Thursday, April 30, 2009

Knackered? Miffed? Read This.


Those of you who travel generously to places where the languages you already speak, are spoken, are bound to have encountered certain lexemes or syntactic structures that are unknown to you. That's the beauty of language, after all. Changes are actuated quickly and language always changes. It's one of the things we can basically always trust in: language changes regardless of our input. I quite like the caprice of language. Since it can get unpredictable, it'll always be interesting. If only more things were as interesting as language, but I digress.

If you ask a Bavarian: "Wie ist es Dir?", s/he will get the point and will most likely say: "Gut, gut, selbe[r]?" While 'Wie ist es Dir?' is quite an old saying, actually it's a modern German rendering of a question that Parzival asks his uncle Anfortas in the medieval narrative Parzival, but again, I digress.
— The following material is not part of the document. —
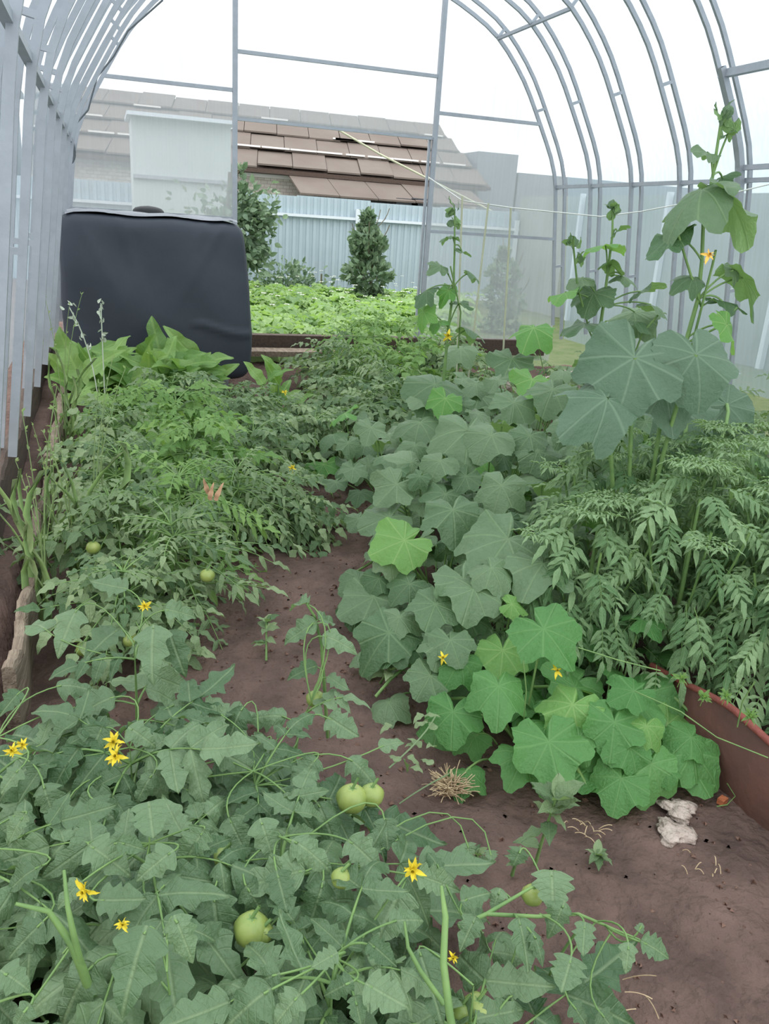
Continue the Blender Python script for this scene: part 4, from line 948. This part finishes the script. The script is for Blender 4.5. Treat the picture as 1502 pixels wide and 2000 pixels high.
# sticks and string
for (a, b_, lab) in (((903, 383), (896, 600), 'left'), ((954, 397), (928, 625), 'middle'), ((998, 406), (986, 630), 'right')):
    q = Acc(); p0 = at(*a, Y=4.9); p1 = at(*b_, Y=4.9); d = nrm(p1-p0); bot = p1+d*(p1[2]/max(.05, -d[2])); q.tube([bot, p0], .006, 6)
    tag(q.build('support_stick', M['bamboo']), 'thin pale support stick, %s of the three before the right gable pane' % lab, 'stick', 'support sticks')
q = Acc(); q.tube(np.array([at(837, 346, Y=6.5), at(903, 392, Y=4.9), at(1001, 406, Y=4.9), at(1174, 423, Y=4.6), at(1253, 413, Y=4.3), at(1400, 385, Y=3.8), at(1502, 360, Y=3.4), at(1560, 345, Y=3.3)]), .0035, 5)
tag(q.build('string', M['cord']), 'white string stretched across the bed above the vines', 'string')

for i, (x, y, h, lab) in enumerate(((3.3, 2.7, .6, 'nearest'), (3.4, 3.05, .62, 'second'), (3.5, 3.45, .6, 'third'), (3.4, 3.9, .45, 'fourth'), (3.5, 4.5, .42, 'fifth'), (3.3, 5.1, .42, 'farthest'), (2.9, 5.0, .4, 'the one closest to the stones'), (2.95, 2.5, .5, 'the one just behind the marigolds'))):
    tomato_plant(x, y, h, .26, 'wispy grey-green weed along the foot of the right wall, '+lab, n=34, TT=LANCE if i % 2 else OVAL, mat='midleaf', leaflet=.25, group='weeds along the right wall', name='weed', cat='weed', pairs=4, bare=.1)

# --- marigold bed
GD = [(1.63, 1.42, .50, .25), (1.26, 1.84, .50, .25), (1.48, 1.72, .62, .30), (1.75, 1.55, .62, .32), (1.72, 1.95, .66, .32), (1.95, 1.75, .64, .32), (1.45, 2.08, .62, .26), (2.0, 2.15, .62, .34), (1.78, 1.20, .46, .26), (2.2, 1.9, .62, .3)]
GLb = ['at the near edge above the rusty sheet', 'on the left side of the marigold bed', 'in the middle of the marigold bed', 'at the right edge of the photo, near', 'behind the middle of the marigold bed', 'at the right edge of the photo, farther back', 'with the tallest tip under the huge leaves',
       'at the back right of the marigold bed', 'in the lower right corner of the marigold bed', 'at the far right, mostly hidden']
for i, (x, y, h, r) in enumerate(GD):
    t = thing('marigold_plant', 'ferny green marigold plant '+GLb[i], 'marigold plant', (x, y, 0), 'marigolds behind the rusty sheet')
    f = Acc(); s = Acc()
    s.tube([(x, y, 0), (x, y, h*.9)], [.009, .004], 6)
    for k in range(9):
        a = k*2.4; rr_ = r*.6; s.tube(curve3((x, y, h*.2), (x+rr_*.6*cos(a), y+rr_*.6*sin(a), h*.4), (x+rr_*cos(a), y+rr_*sin(a), h*.85)), .0035, 5)
    nl = 95
    for k in range(nl):
        a = k*2.4+U(-.2, .2); q = sqrt((k+.5)/nl); z = h*(1-.6*q*q)*(1 if k % 2 else U(.35, .95)); c = np.array([x+r*q*.9*cos(a), y+r*q*.9*sin(a), z])
        d = nrm(np.array([cos(a), sin(a)-.2, .55-.9*q])+rs.randn(3)*.15)
        compound(f, s, c-d*.03, d, U(.075, .115), LANCE, 5, .50, .45, nrm(UP*.8-CF*.35+np.array([cos(a), sin(a), 0])*.3), stem_r=.0012, wx=.85, jit=.15, rside=.8)
    for k in range(10):                              # fresh tip rosettes
        a = U(0, 2*pi); q = U(0, .75); c = np.array([x+r*q*cos(a), y+r*q*sin(a), h*(1-.5*q*q)+.02])
        for j in range(7): b_ = j*.9; compound(f, None, c, nrm((cos(b_), sin(b_), .7)), .06, LANCE, 4, .5, .3, UP, rnd=.95, wx=.7, jit=.1)
    f.build('foliage', M['mari'], t); s.build('stems', M['stem'], t)

# --- grassy stalks along the left board
for i, (x, y, yt, z) in enumerate(((95, 1230, 640, .75), (150, 1160, 700, .62), (60, 900, 560, .8), (110, 1090, 780, .5), (190, 1150, 600, .78), (75, 1180, 850, .45))):
    b0 = at(x, y, z=.0); b0[0] = max(b0[0], -.22) ; t = thing('grass_tuft', 'thin grass stalks by the left board, %s' % ['tallest of the near ones', 'leaning right over the tomatoes', 'against the left wall', 'short and bent', 'with small pale seed heads before the black tank', 'lowest, close to the lone tomato'][i], 'grass', b0, 'grass stalks along the left board')
    f = Acc(); s = Acc()
    for k in range(7):
        a = U(0, 2*pi); put(f, BLADE[k % 3], b0+rs.randn(3)*.01*np.array([1, 1, 0]), nrm((cos(a)*.3, sin(a)*.3, 1)), nrm((cos(a), sin(a), .1)), U(.5, 1)*z*.7, .5)
    for k in range(3):
        tp_ = b0+np.array([U(-.08, .12), U(-.06, .1), z*U(.8, 1.0)]); P = curve3(b0, b0+UP*z*.6, tp_, 10); s.tube(P, np.linspace(.0022, .001, 10), 4)
        for j in range(9): q = P[-1-(j % 5)]; put(f, OVAL[0], q, nrm(rs.randn(3)+UP), rs.randn(3), .014, .8, .9)
    f.build('blades', M['grass'], t); s.build('stalks', M['grass'], t)
# pale seed-head weeds before the tank
for i, (x0, y0, x1, y1) in enumerate(((190, 690, 135, 600), (200, 680, 197, 592))):
    a = Acc(); p0 = at(x0, y0, Y=4.7); p1 = at(x1, y1, Y=4.7); P = curve3(p0-UP*.45, p0, p1, 12); a.tube(P, .003, 4)
    for j in range(16): put(a, OVAL[0], P[-1-(j % 5)]+rs.randn(3)*.01, nrm(rs.randn(3)+UP*.4), rs.randn(3), .03, .9, .9)
    tag(a.build('seed_stalk', simple('pale_seed_head', rgb(196, 206, 186), .8)), 'pale seed stalk rising before the black tank, %s' % ('leaning left' if i == 0 else 'upright'), 'seed stalk', 'pale seed stalks')
# plant at far left edge on the ledge
small_weed('leafy weed on the soil ledge at the left edge of the photo', 15, 1110, .0, 5, .06, stemtop=(20, 1060))
tomato_plant(-.36, 2.75, .30, .12, 'spiky grey-green weed on the soil ledge left of the board', n=9, TT=LANCE, mat='midleaf', group=None, name='weed', cat='weed')

# --- small loose things on the soil
def lump(name, label, px, py, z, size, mat, cat, seed=0, jag=.25, fl=.45, group=None):
    r = np.random.RandomState(seed); p = at(px, py, z=z) if name != 'pale_stone' else at(px, py, Y=5.9)*np.array([1, 1, 0]); a = Acc(); m, k = 14, 22; V = []
    c = r.randn(6)
    for i in range(m):
        th = pi*i/(m-1)
        for j in range(k):
            ph = 2*pi*j/k; q = 1+jag*(sin(3*ph+c[0]+th)+.6*sin(5*ph+c[1]*3+2*th)+.6*sin(7*th+c[2]+ph*2)+.4*sin(11*ph+5*th))*sin(th)*.5
            V.append((p[0]+size*q*sin(th)*cos(ph), p[1]+size*q*sin(th)*sin(ph), max(-.01, z+size*fl*.7+size*fl*cos(th)*q)))
    a.add(V, [(i*k+j, (i+1)*k+j, (i+1)*k+(j+1) % k, i*k+(j+1) % k) for i in range(m-1) for j in range(k)])
    o = a.build(name, mat); return tag(o, label, cat, group)
lump('crumpled_rag', 'crumpled pale dry rag on the soil, lower and larger lump of the two', 1316, 1632, 0, .038, M['paper'], 'rag', 1, .5, .3, 'crumpled rags on the path')
lump('crumpled_rag', 'crumpled pale dry rag on the soil, upper lump touching the other', 1322, 1588, 0, .034, M['paper'], 'rag', 2, .6, .4, 'crumpled rags on the path')
b = Acc(); p = at(1410, 1568, z=.0); b.box(p+UP*.006, (.022, .016, .014), np.array([[.9, .4, 0], [-.4, .9, 0], [0, 0, 1]])); tag(b.build('brick_fragment', M['brick'], smooth=False), 'small orange brick chip on the soil near the rusty sheet', 'brick fragment')
for i, (x, y, lab, sz) in enumerate(((975, 690, 'right of the yellow vine flower', .06), (1120, 655, 'behind the middle climbing vine', .08), (955, 685, 'far side of its neighbour', .04), (1080, 640, 'left of the larger stone', .05))):
    p = at(x, y, Y=5.6); lump('pale_stone', 'pale stone rubble lying at the back of the bed, '+lab, x, y, 0, sz*1.7, M['stone'], 'stone', i+5, .3, .75, 'pale stones at the back of the bed')
# dry straw wisps
def straw(label, px, py, n, L, spread):
    a = Acc(); c = at(px, py, z=.01)
    for k in range(n):
        th = U(0, 2*pi); p = c+np.array([U(-spread, spread), U(-spread, spread), .004]); d = np.array([cos(th), sin(th), U(0, .9)])
        a.tube(curve3(p, p+d*L*.5+UP*.01, p+d*L+UP*-.01*0), .0011, 4)
    return tag(a.build('dry_straw', M['dry']), label, 'straw')
straw('pale dry straw clump on the path above the green tomatoes', 878, 1545, 150, .04, .022)
straw('few dry twigs scattered beside the small narrow-leaved weed', 1140, 1620, 14, .025, .03)
straw('dry twigs lying at the lower right of the path', 1200, 1930, 6, .05, .05)
straw('dry bits lying right of the rags', 1360, 1690, 8, .015, .04)
q = Acc(); q.tube(curve3(at(760, 1500, z=.12), at(830, 1440, z=.16), at(850, 1400, z=.14)), .002, 5); q.tube(curve3(at(780, 1570, z=.02), at(820, 1540, z=.05), at(880, 1510, z=.04)), .0018, 5)
for k in range(14): 
    p = at(800+U(-40, 50), 1440+U(-50, 60), z=.13); put(q, TOML[k % 3], p, nrm(rs.randn(3)), UP, .035, 1, .8)
tag(q.build('vine_tip', M['midleaf']), 'pale curling shoot reaching from the front patch toward the cucumbers', 'shoot')
# crumbs
cr_ = Acc(); n_c = 5200
base_v = np.array([[0, 0, .6], [1, 0, 0], [0, 1, 0], [-1, 0, 0], [0, -1, 0], [0, 0, -.6]])
F8 = [(0, 1, 2, 5), (0, 2, 3, 5), (0, 3, 4, 5), (0, 4, 1, 5)]
for k in range(n_c):
    x, y = U(-.2, 1.6), U(.6, 5.0); sc = .0012+.006*rs.rand()**3*(1+.2*y); V = base_v*sc*rs.uniform(.6, 1.3, (6, 3)); a_ = U(0, 3); R = np.array([[cos(a_), sin(a_), 0], [-sin(a_), cos(a_), 0], [0, 0, 1]])
    cr_.add(V@R+np.array([x, y, float(hmap(np.array(x), np.array(y)))+sc*.3]), [(0, 1, 5, 2), (0, 2, 5, 3), (0, 3, 5, 4), (0, 4, 5, 1)])
tag(cr_.build('soil_crumbs', M['crumb'], smooth=False, kind='stuff'), 'loose brown soil crumbs scattered along the path', 'soil')

pb_ = Acc()
for k in range(420):
    x, y = U(.3, 1.5), U(.6, 4.2); sc = .0015+.004*rs.rand()**2; V = base_v*sc*rs.uniform(.5, 1.6, (6, 3))
    pb_.add(V+np.array([x, y, float(hmap(np.array(x), np.array(y)))+sc*.4]), [(0, 1, 5, 2), (0, 2, 5, 3), (0, 3, 5, 4), (0, 4, 5, 1)])
tag(pb_.build('soil_bits', M['dry'], smooth=False, kind='stuff'), 'tiny pale bits of straw and grit strewn on the path', 'debris')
I suppose, deep down my desire for context always manages to rear its head somehow. But back to the topic.

If you're a Brit visiting the South of the US, let's say Louisiana, you'll notice that people are fixing to do this and that. No, they're not fixing or repairing things, per se. They're simply getting ready to embark on a task.

I illustrate: "Bobbie Sue, I'm fixing to go over to the mechanic and see about the car." One can imagine how the different layers of meaning can inform one another in a number of ways here.

Having said this, do read Roger Cohen's article on The Times. If you're philology-enamored, you will be entertained.

This article was perhaps the best thing I read today. It's the end of the day and I'm quite knackered myself, [hint: if you don't know this means, read the article!]

A bit says:

"A poet friend, Vincent Katz, was over for dinner the other night and asked me with a twinkle in his eye if I was “knackered.” Katz came to poetry via rock ’n roll, and to Oxford via the University of Chicago, and along the way he picked up some English vernacular.
...
Katz read classics at St. John’s College (viewed as a too-beautiful refuge of sporty underachievers by my own Balliol) and he summed up the experience this way: “I began to realize (what I should have known all along) that I was living in a completely different culture. It was just as alien to me as France would have been, or Spain, or Italy, or Germany. There is the illusion that we speak the same language, but we really don’t.”
Read it all here.




subscribe Subscribe to HetPer

subscribe Subscribe to Gendering the Media Podcast


graph per http://www.class.csupomona.edu/colorfulflags/Webpage/Images/wheelconcept.jpg

10 comments:

Sra said...

Ha, yes. I read a couple of the British releases from the Harry Potter series, and there were a few instances where I couldn't understand a Britishism, even in context. But I found the British versions more charming, and don't really understand the need to release an American "translation".

I also have a difficult time understanding some British accents. For instance, the movies Billy Elliot, Snatch, and Waking Ned Devine have some thick accents that I have a hard time parsing.

B.R. said...

The London dialects are a bit tough to decode. Definitely. Incidentally, Guy Ritchie's films, Lock, Stock, and Two Smoking Barrels as well as Snatch are what my best friend and I 'speak.' Apparently, we have been consistently referred to as Tommy and Turkish since that is the bulk of our inventory. I am resorting to some form of hyperbole here to make the point. We've actually managed to apply much of the 'Ritchie' dialog to most topics we discuss.
And one of the concerns that most of our other friends had with regards to Ritchie's films was that they were simply too hard to understand.
To us, however, it was tip-top. Not all communication is linguistic after all. Paralinguistic communication doesn't get as much aplomb as it needs to. And quite often it helps one 'decode' language.

Sra said...

When watching Snatch or Lock Stock, I frequently have to ask Ian what's going on. His mother is British, so he has an easier time with the dialects than I do. Kudos to you for being able to speak that, let alone understand!

Unknown said...

Good one, mate.
So, my first reaction was to say, knackered and knickered, eh?
I thought it was too good to ignore. Or maybe I'm way too hypoglycemic and without food in my stomach yet. After dinner I might just have another idea. :)

Unknown said...

You Tommy or Turkish?

Unknown said...

That does take gender to another level. Or rather, to the only level you'd find 'apropos' :)
And I seriously need food now.

Josh said...

Ha!
This was priceless!

B.R. said...

Sra:
'Turkish' and I, aka, 'Tommy' manage to understand and then speak Lock, Stock, and Snatch thanks to the little thing called captioning. And since we both have similar linguistic inclinations, we sort of went to town with it.
About to go to a movie and I'm a little late. Turkish says, 'chop, chop, Tommy. Before zee Germans get here.'
'Ok, ok. How goes it?
'Right as rain.'
N:
knicker/knacker? I get it. Ha.
I claim Tommy and quite ok with the onomastics.

Tommy said...

'^&*^( me, Tommy! What 'ave you been reading?"
Too funny!!

T. said...

U reviewing Franz Ferdinand tomorrow, btw?